Secretaries topped the charts for the most hotly contested job, while landscape engineers had the easiest time of it finding their career goals, a 2004 Chinese job market survey says.

With an average 237 applicants bidding for a single post, secretaries have surpassed accountants and sales managers as the most competitive vocation during the past year, according to a survey of the leading recruitment website www.zhaopin.com based on its yearly statistics.

The competition was so fierce that more and more employers expected secretaries to assume greater responsibilities and discretion in office management rather than simply preparing meeting papers, the survey indicated.

Students apply for jobs at a job fair in Xi'an, Northwest China's Shaanxi Province, displaying 8,000 vacancies from companies across the country, November 14, 2004. [newsphoto]

It turns out almost all employers advertising at www.zhaopin.com required secretary candidates to have some journalism, economics or finance credentials, in addition to a good command of English.

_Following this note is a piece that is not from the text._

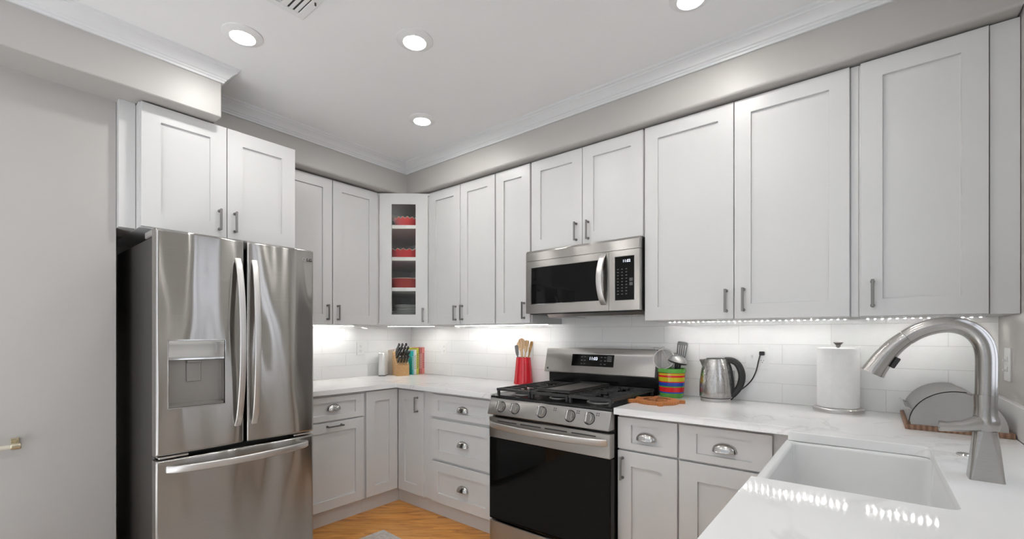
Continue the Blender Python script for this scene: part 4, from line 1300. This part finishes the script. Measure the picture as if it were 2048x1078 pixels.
# mounting web along the body
wp = bez([(0.058, 0.228, 0), (0.072, 0.190, 0), (0.081, 0.140, 0), (0.086, 0.080, 0), (0.087, 0.030, 0)], 5)
mb.tube([mh @ p for p in wp], 0.0085, 10, sq=1.6)
mb.build('handle', M['black'], t, 'black loop handle', smooth=60)
mb = MB(); mb.tube([mh @ Vector((0.094, 0.175, 0)), mh @ Vector((0.097, 0.075, 0))], 0.007, 12); mb.build('water_gauge', M['water'], t, 'clear water gauge')
sd = -kd
ms = basis((KX, KY, CT), sd, Vector((-sd.y, sd.x, 0)), Z3)
mb = MB(); mb._add([(0.055, -0.022, 0.238), (0.055, 0.022, 0.238), (0.086, 0.0, 0.236), (0.066, -0.016, 0.205), (0.066, 0.016, 0.205), (0.070, 0.0, 0.196)], [[0, 2, 1], [0, 3, 5, 2], [1, 2, 5, 4], [0, 1, 4, 3], [3, 4, 5]], ms)
mb.build('spout', M['kettle'], t)

# red utensil holder
RX, RY = 1.420, -0.035
t = thing('utensil_holder', 'glossy red tapered utensil holder left of the range', 'utensil holder', (RX, RY, CT))
mb = MB(); mb.lathe([(0.0, 0.0), (0.073, 0.0), (0.0755, 0.003), (0.056, 0.198), (0.056, 0.204), (0.052, 0.204), (0.052, 0.198), (0.069, 0.01), (0.0, 0.01)], 56, Matrix.Translation((RX, RY, CT)))
mb.build('holder', M['red'], t)
def spoon(name, label, base, top, width, length, mat, kind='spoon', group='utensils in the red holder', cat='spoon', face=None):
    """a utensil from base to top; its head of given width/length faces the camera side"""
    b, tp = Vector(base), Vector(top)
    d = (tp - b).normalized()
    L = (tp - b).length
    f = Vector(face or (0.45, -0.9, 0.1)); f = (f - d * f.dot(d)).normalized()
    s = d.cross(f).normalized()
    t = thing(name, label, cat, base, 0, group)
    hl = length
    mb = MB(); mb.tube([b, b + d * (L - hl) * 0.6, b + d * (L - hl * 0.93)], [0.0055, 0.006, 0.0065], 10); mb.build('handle', mat, t)
    mb = MB(); m = basis(b + d * (L - hl / 2), s, d, s.cross(d))
    vs, fs = [], []
    n, k = 28, 5
    def out(a):
        x, y = math.cos(a) * width / 2, math.sin(a) * hl / 2
        if kind == 'spoon': x *= (1.0 + 0.18 * math.sin(a))
        if kind in ('spatula', 'fork'):
            ca, sa = math.cos(a), math.sin(a)
            x = math.copysign(abs(ca) ** 0.5, ca) * width / 2 * (0.80 + 0.2 * sa); y = math.copysign(abs(sa) ** 0.6, sa) * hl / 2
        return x, y
    for side, off in ((1, 0.0025), (-1, -0.0025)):
        for j in range(k + 1):
            u = j / k
            for i in range(n):
                x, y = out(2 * PI * i / n)
                dish = (0.010 if kind == 'spoon' else 0.003) * (1 - u * u)
                vs.append((x * u, y * u, off * (1 - u ** 4) - dish))
    q = (k + 1) * n
    for sgn, o0 in ((1, 0), (-1, q)):
        for j in range(k):
            for i in range(n):
                fs.append([o0 + j * n + i, o0 + j * n + (i + 1) % n, o0 + (j + 1) * n + (i + 1) % n, o0 + (j + 1) * n + i])
    mb._add(vs, fs, m)
    bmesh.ops.remove_doubles(mb.bm, verts=list(mb.bm.verts), dist=1e-5)
    mb.build('head', mat, t, smooth=60)
    if kind == 'fork':
        mb = MB()
        for dx in (-0.008, 0.008): mb.box((dx - 0.002, 0.0, -0.0042), (dx + 0.002, hl * 0.40, 0.0032), 0.0008, m)
        mb.build('tine_gaps', M['spoon2'], t)
    return t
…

Landscape engineers were much luckier, thanks to the booming real estate industry that yielded abundant opportunities for the relatively scarce profession. One landscaping job offered saw just 36 applicants in 2004, the least competitive of all the professional jobs surveyed by the recruitment website.

Generally speaking, the 2004 job market remained tense with demand and supply growing at the same time.

For example, the number of ads seeking electronic and mechanical engineers via www.zhaopin.com reached 111,780 in 2004, up 57 per cent year-on-year. But each applicant still had to compete with 70 or so peers given the huge number of job-seekers. The case was similar with other main job-producing industries, such as the computer sector and telecommunications.

The intensive competition has made employees more cautious about changing jobs. Only 10 per cent of the respondents to an online questionnaire by www.zhaopin.com said they would opt for a new boss in 2005, compared with 16 per cent to the same question a year ago.

The proportion of those who desire higher salaries in the same position has risen from 9 per cent a year ago to 15 per cent at present, a sign that more people are forgoing random job changes in favour of solid development at their current work.

Nevertheless, the website survey shows that senior professionals still had a clear upper hand in the fierce competition despite the cloudy employment climate.

For example, ordinary graduates in accounting or finance now have a difficult time since the industry saw an average 189 applicants vying for a single post in 2004. But those high-calibre financial professionals with an international perspective are the real cream of the market. Some 62 foreign banks had opened 204 offices in the country by the end of October, and more cities in the country's west and northeast will open RMB businesses to foreign banks as scheduled in China's World Trade Organization accession protocol. There will be many alluring job opportunities for senior financial professionals as that trend continues.

The survey also discovered that higher education credentials can be helpful when it comes to job-seeking. Statistics from the Ministry of Personnel indicate that in the third quarter of 2004, the number of jobs for college graduates and postgraduates increased by 3.9 per cent and 1.2 per cent respectively, whereas that for people with lower than junior college credentials declined 5.1 per cent.

About 2.8 million students graduated from college in 2004 nationwide.